Na noite de sexta-feira, a costureira Dineira Pérez, 45 anos, também esperava pela chance de ver o corpo. Vestiu-se a caráter para a ocasião: boné vermelho, bandana com a frase “Eu sou Chávez”, a foto do presidente tatuada no rosto e uma camiseta com os dizeres “Pa’lante, comandante” (“Para frente, comandante”). “Queremos ter Chávez sempre. Ele é demasiadamente grande para todos nós. Queremos mantê-lo vivo, para que sigamos recordando dele.”
Duas perguntas para
Diego Arría, ex-governador de Caracas, ex-presidente do Conselho de Segurança da ONU e opositor de Hugo Chávez
Existe um culto personalista a Chávez, mesmo depois de morto? Ter a Chávez, ainda que dentro de um caixão de cristal e embalsamado, é algo fundamental para o regime. Algo assim só tinha ocorrido com personagens como Stálin, Mao Tsé-tung e Ho Chi Minh. Eles poderão repetir, até se cansarem, o lema “Sou Chávez, somos Chávez”. Mas nenhum deles o é. O recurso do embalsamamento é a única esperança para o governo de Maduro.

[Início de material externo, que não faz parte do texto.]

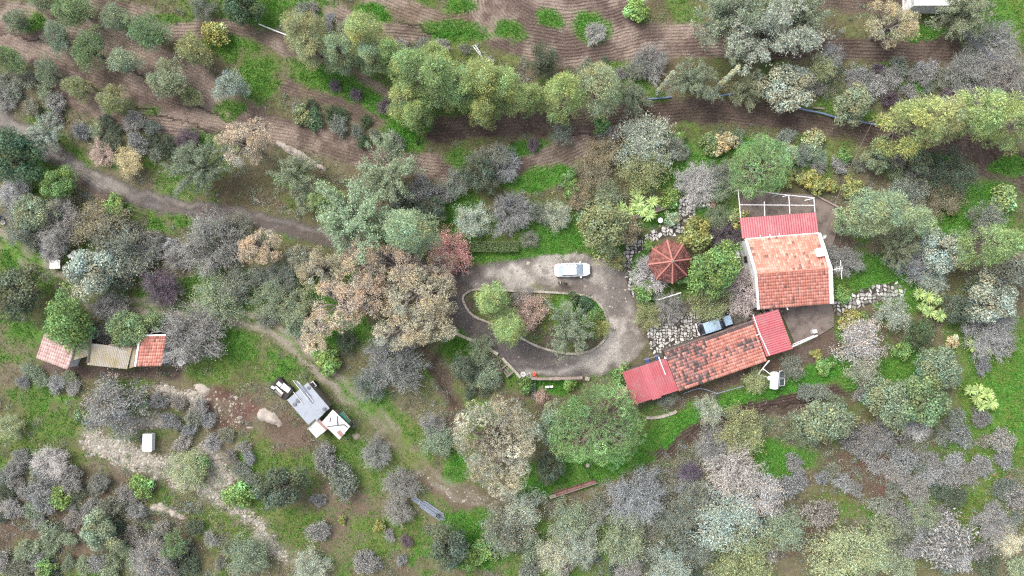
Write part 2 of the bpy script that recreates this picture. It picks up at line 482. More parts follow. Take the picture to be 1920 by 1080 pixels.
# grass
pat = np.clip(0.25 + 1.1 * sstep(0.36, 0.6, fbm(X / 1.7, Y / 1.7, 611, 4)), 0, 1)
for e in [(60, 45, 30, 18), (480, 150, 55, 45), (430, 205, 30, 20), (500, 25, 45, 35), (250, 205, 50, 14), (600, 140, 60, 26, 30), (650, 165, 70, 24, 28), (700, 190, 60, 22, 25),
          (765, 240, 45, 48), (700, 22, 34, 16, 15), (860, 14, 30, 18), (960, 60, 34, 20, 20), (1030, 38, 32, 18, 25), (1108, 52, 36, 34), (1192, 22, 20, 20), (860, 70, 60, 14), (840, 52, 60, 16),
          (985, 277, 44, 16, -12), (858, 297, 26, 24), (1010, 335, 64, 22, -12), (1040, 440, 85, 48), (930, 478, 80, 16), (840, 390, 60, 40), (1215, 405, 66, 26, -15), (1285, 305, 80, 45), (1260, 335, 70, 30),
          (1835, 385, 75, 48), (1780, 420, 50, 30), (1690, 688, 50, 30), (1480, 715, 120, 20, -15), (1400, 740, 70, 18, -15), (1540, 690, 40, 24), (1300, 775, 100, 18, -25), (1245, 815, 70, 16, -32),
          (1080, 885, 115, 34, -8), (1000, 915, 40, 30), (905, 990, 75, 34), (900, 1040, 60, 30), (620, 540, 60, 40), (55, 615, 60, 40), (50, 495, 60, 40, 30), (30, 470, 60, 20, 30), (160, 480, 40, 40),
          (430, 640, 70, 36), (460, 665, 80, 26), (300, 545, 160, 30), (410, 560, 90, 40), (470, 530, 70, 30), (330, 420, 70, 20), (250, 395, 40, 20), (90, 800, 90, 34), (200, 840, 60, 30), (20, 830, 40, 20),
          (690, 745, 60, 40, 40), (560, 880, 70, 40), (700, 880, 60, 50), (790, 830, 40, 50, 40), (860, 860, 30, 50), (480, 850, 40, 40), (340, 650, 60, 20), (520, 690, 50, 30), (730, 1000, 80, 50), (300, 930, 60, 24), (1450, 860, 80, 40), (1600, 700, 40, 30), (1700, 560, 60, 30), (1760, 350, 50, 20), (860, 440, 30, 20), (560, 440, 40, 14), (740, 790, 50, 30, 40), (620, 800, 40, 30), (660, 830, 40, 30), (450, 935, 50, 50, 50), (400, 990, 50, 40, 50), (570, 985, 60, 34), (360, 900, 40, 20), (800, 1050, 40, 30), (110, 760, 50, 20),
          (870, 650, 50, 40), (1040, 725, 60, 16), (1210, 540, 40, 60), (1200, 480, 30, 40), (1330, 400, 40, 20), (1590, 620, 60, 20), (1640, 520, 60, 40), (1560, 440, 30, 40), (1760, 300, 30, 10),
          (1890, 310, 40, 20), (1720, 60, 60, 14), (560, 15, 60, 30), (320, 35, 30, 10), (445, 90, 40, 30), (380, 255, 40, 14), (540, 330, 40, 20), (60, 300, 60, 20, 40), (1720, 160, 60, 12), (1380, 270, 60, 20), (650, 620, 60, 40), (1150, 860, 60, 24)]:
    lush_ = e[0] > 820 or e[0] in (765, 700, 650)
    m = ell(*e) * (0.95 if lush_ else pat)
    lay(m * 0.6, 'mossy', 'grass', 0.03, 0.7)
    if e[0] < 800 and e[1] > 780: lay(m * 0.45, 'ygrass', 'mossy', 0.03, 0.6); continue
    lay(m * (0.6 + 0.4 * pat) * (0.9 if lush_ else 0.6), 'lush' if lush_ else 'grass', 'grass', 0.02, 1.0)
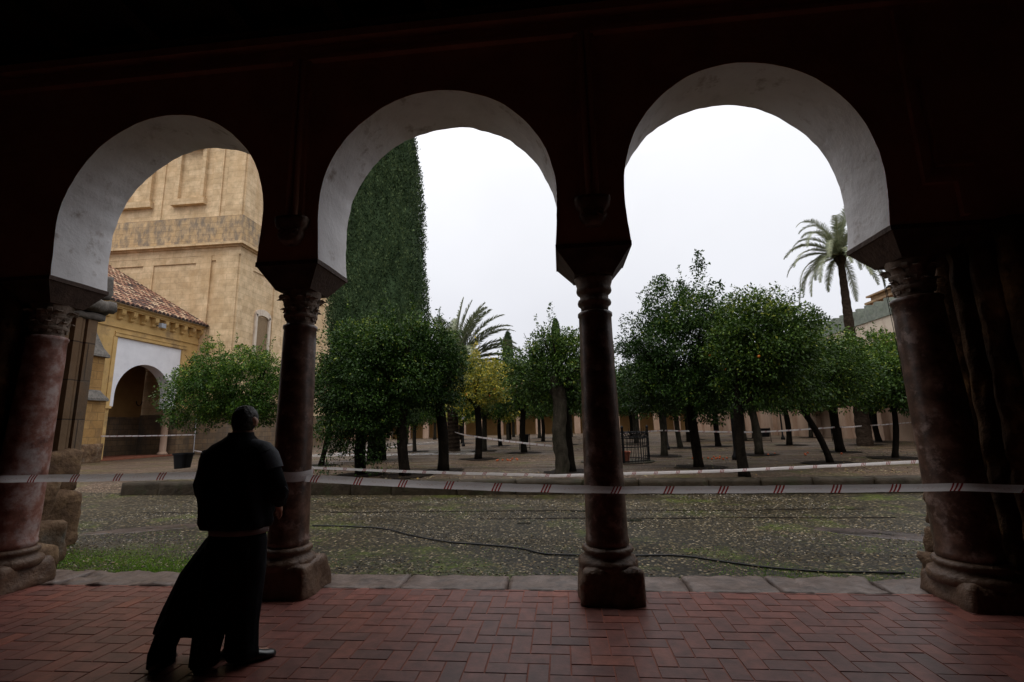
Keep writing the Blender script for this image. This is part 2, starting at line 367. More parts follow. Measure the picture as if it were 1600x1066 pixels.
def tape_mat():
    m, nt, p, o = new_mat('barrier_tape_plastic')
    uv = N(nt, "ShaderNodeUVMap"); uv.uv_map = 'UVMap'
    s = N(nt, "ShaderNodeSeparateXYZ"); nt.links.new(uv.outputs[0], s.inputs[0])
    def M_(op, a, b=None, c=None):
        n = N(nt, "ShaderNodeMath", _operation=op)
        for i, v in enumerate((a, b, c)):
            if v is None: continue
            if hasattr(v, 'is_linked'): nt.links.new(v, n.inputs[i])
            else: n.inputs[i].default_value = v
        return n.outputs[0]
    # u in metres along, v 0..1 across; three slanted red bars every 0.48 m
    sl = M_('MULTIPLY_ADD', s.outputs[1], -0.035, s.outputs[0])
    fr = M_('MULTIPLY', M_('FRACT', M_('DIVIDE', sl, .48)), .48)
    inblk = M_('LESS_THAN', fr, .092)
    bar = M_('LESS_THAN', M_('FRACT', M_('DIVIDE', fr, .0307)), .50)
    mk = M_('MULTIPLY', inblk, bar)
    # faint illegible print between the bars
    w = N(nt, "ShaderNodeTexNoise", Scale=40, Detail=3); mp = N(nt, "ShaderNodeMapping"); mp.inputs["Scale"].default_value = (1.2, .25, 1)
    nt.links.new(uv.outputs[0], mp.inputs[0]); nt.links.new(mp.outputs[0], w.inputs["Vector"])
    tx = M_('MULTIPLY', M_('GREATER_THAN', w.outputs["Fac"], .56), M_('MULTIPLY', M_('GREATER_THAN', fr, .18), M_('LESS_THAN', fr, .40)))
    vv = M_('MULTIPLY', M_('GREATER_THAN', s.outputs[1], .35), M_('LESS_THAN', s.outputs[1], .65))
    tx = M_('MULTIPLY', M_('MULTIPLY', tx, vv), .35)
    c = mixc(nt, tx, (.72, .69, .70), (.45, .18, .14))
    c = mixc(nt, mk, c, (.25, .02, .018))
    nt.links.new(c, p.inputs["Base Color"])
    p.inputs["Roughness"].default_value = .35
    tl = N(nt, "ShaderNodeBsdfTranslucent"); nt.links.new(c, tl.inputs[0])
    tp = N(nt, "ShaderNodeBsdfTransparent")
    m1 = N(nt, "ShaderNodeMixShader", Fac=.45); nt.links.new(p.outputs[0], m1.inputs[1]); nt.links.new(tl.outputs[0], m1.inputs[2])
    f = M_('MULTIPLY_ADD', mk, -.12, .16)
    m2 = N(nt, "ShaderNodeMixShader"); nt.links.new(f, m2.inputs[0]); nt.links.new(m1.outputs[0], m2.inputs[1]); nt.links.new(tp.outputs[0], m2.inputs[2])
    nt.links.new(m2.outputs[0], o.inputs[0])
    return m
MAT['tape'] = tape_mat()
MAT['water'] = None
_m, _nt, _p, _o = new_mat('puddle_water')
_p.inputs["Base Color"].default_value = (.02, .018, .015, 1); _p.inputs["Roughness"].default_value = .06; _p.inputs["Specular IOR Level"].default_value = .6
_t = N(_nt, "ShaderNodeTexCoord"); _n = N(_nt, "ShaderNodeTexNoise", Scale=30, Detail=3); _nt.links.new(_t.outputs["Object"], _n.inputs["Vector"])
_b = N(_nt, "ShaderNodeBump", Strength=.12, Distance=.005); _nt.links.new(_n.outputs["Fac"], _b.inputs["Height"]); _nt.links.new(_b.outputs[0], _p.inputs["Normal"])
MAT['water'] = _m

# ------------------------------------------------------------------ mesh helpers
BASE = {}          # object name -> world base of its thing

class MB:
    def __init__(s): s.v = []; s.f = []; s.r = []; s.uv = None
    def add(s, verts, faces, r=None):
        o = len(s.v); s.v.extend(verts)
        for f in faces:
            s.f.append(tuple(i + o for i in f)); s.r.append(random.random() if r is None else r)
    def box(s, x0, x1, y0, y1, z0, z1, r=None):
        v = [(x, y, z) for z in (z0, z1) for y in (y0, y1) for x in (x0, x1)]
        s.add(v, [(0, 2, 3, 1), (4, 5, 7, 6), (0, 1, 5, 4), (2, 6, 7, 3), (0, 4, 6, 2), (1, 3, 7, 5)], r)
    def tube(s, pts, rad, n=10, cap=True, r=None, squash=None):
        """pts list of Vector, rad list or number; a tapered tube"""
        pts = [Vector(p) for p in pts]
        if not hasattr(rad, '__len__'): rad = [rad] * len(pts)
        o = len(s.v)
        prev = None
        for i, p in enumerate(pts):
            d = (pts[min(i + 1, len(pts) - 1)] - pts[max(i - 1, 0)]).normalized()
            if prev is None:
                a = d.orthogonal().normalized()
            else:
                a = (prev - d * prev.dot(d)).normalized()
            prev = a
            b = d.cross(a)
            for k in range(n):
                t = 2 * PI * k / n
                s.v.append(tuple(p + (a * math.cos(t) + b * math.sin(t)) * rad[i]))
        for i in range(len(pts) - 1):
            for k in range(n):
                k2 = (k + 1) % n
                s.f.append((o + i * n + k, o + i * n + k2, o + (i + 1) * n + k2, o + (i + 1) * n + k)); s.r.append(random.random() if r is None else r)
        if cap:
            s.f.append(tuple(o + k for k in reversed(range(n)))); s.r.append(0.5)
            s.f.append(tuple(o + (len(pts) - 1) * n + k for k in range(n))); s.r.append(0.5)
    def loft(s, rings, n=28, wob=0.0, seed=0, power=2.0, fold=0.0, nf=9):
        """rings: (cx, cy, z, rx, ry); horizontal ellipses stacked"""
        o = len(s.v)
        for (cx, cy, z, rx, ry) in rings:
            for k in range(n):
                t = 2 * PI * k / n
                ct, st = math.cos(t), math.sin(t)
                q = (abs(ct) ** power + abs(st) ** power) ** (-1 / power)
                w = 1 + wob * noise.noise(Vector((ct * 2.2 + seed, st * 2.2, z * 5)))
                if fold: w += fold * math.sin(nf * t + 2.5 * noise.noise(Vector((ct * 1.5, st * 1.5, z * 1.2 + seed)))) * (.6 + .8 * noise.noise(Vector((ct * 2, st * 2 + seed, z * 2))))
                s.v.append((cx + rx * ct * q * w, cy + ry * st * q * w, z))
        m = len(rings)
        for i in range(m - 1):
            for k in range(n):
                k2 = (k + 1) % n
                s.f.append((o + i * n + k, o + i * n + k2, o + (i + 1) * n + k2, o + (i + 1) * n + k)); s.r.append(.5)
        s.f.append(tuple(o + k for k in reversed(range(n)))); s.r.append(.5)
        s.f.append(tuple(o + (m - 1) * n + k for k in range(n))); s.r.append(.5)
    def lathe(s, cx, cy, prof, n=36, wob=0.0, seed=0, lean=0.0):
        s.loft([(cx + lean * z / 2.76, cy, z, r, r) for r, z in prof], n=n, wob=wob, seed=seed)
    def rock(s, x0, x1, y0, y1, z0, z1, amp=.03, freq=3, res=.1, rnd=.12, seed=0, taper=0.0):
        """a weathered block: fine grid on a rounded box, pushed by noise"""
        cx, cy, cz = (x0 + x1) / 2, (y0 + y1) / 2, (z0 + z1) / 2
        hx, hy, hz = (x1 - x0) / 2, (y1 - y0) / 2, (z1 - z0) / 2
        idx = {}
        nx, ny, nz_ = [max(2, int(2 * h / res)) for h in (hx, hy, hz)]
        def vert(i, j, k):
            key = (i, j, k)
            if key in idx: return idx[key]
            p = Vector(((2 * i / nx - 1) * hx, (2 * j / ny - 1) * hy, (2 * k / nz_ - 1) * hz))
            q = Vector([max(-h + rnd, min(h - rnd, c)) for c, h in zip(p, (hx, hy, hz))])
            d = p - q
            nrm = d.normalized() if d.length > 1e-6 else Vector((0, 0, 0))
            if d.length > 1e-6: p = q + nrm * rnd
            tp = 1 - taper * (p.z + hz) / (2 * hz)
            p = Vector((p.x * tp, p.y * tp, p.z))
            w = p + Vector((cx, cy, cz))
            nn = noise.fractal(w * freq + Vector((seed * 7.1, 0, 0)), 0.9, 2.0, 4)
            if nrm.length < .1: nrm = p.normalized()
            w = w + nrm * nn * amp
            s.v.append(tuple(w)); idx[key] = len(s.v) - 1
            return idx[key]
        def quad(a, b, c, d): s.f.append((a, b, c, d)); s.r.append(.5)
        for i in range(nx):
            for j in range(ny):
                quad(vert(i, j, 0), vert(i, j + 1, 0), vert(i + 1, j + 1, 0), vert(i + 1, j, 0))
                quad(vert(i, j, nz_), vert(i + 1, j, nz_), vert(i + 1, j + 1, nz_), vert(i, j + 1, nz_))
        for i in range(nx):
            for k in range(nz_):
                quad(vert(i, 0, k), vert(i + 1, 0, k), vert(i + 1, 0, k + 1), vert(i, 0, k + 1))
                quad(vert(i, ny, k), vert(i, ny, k + 1), vert(i + 1, ny, k + 1), vert(i + 1, ny, k))
        for j in range(ny):
            for k in range(nz_):
                quad(vert(0, j, k), vert(0, j, k + 1), vert(0, j + 1, k + 1), vert(0, j + 1, k))
                quad(vert(nx, j, k), vert(nx, j + 1, k), vert(nx, j + 1, k + 1), vert(nx, j, k + 1))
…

Então, trata-se de uma manobra de Maduro para garantir a continuação do chavismo? Creio que essa iniciativa não partiu de Maduro. São os cubanos que vêm controlando o regime e que, com Maduro, aprofundam ainda mais a dependência de Caracas em relação a Cuba. Essa ação reflete a debilidade real do regime de Maduro. A oposição deve exigir, como condição irrenunciável, a separação de Maduro do cargo para participar das eleições.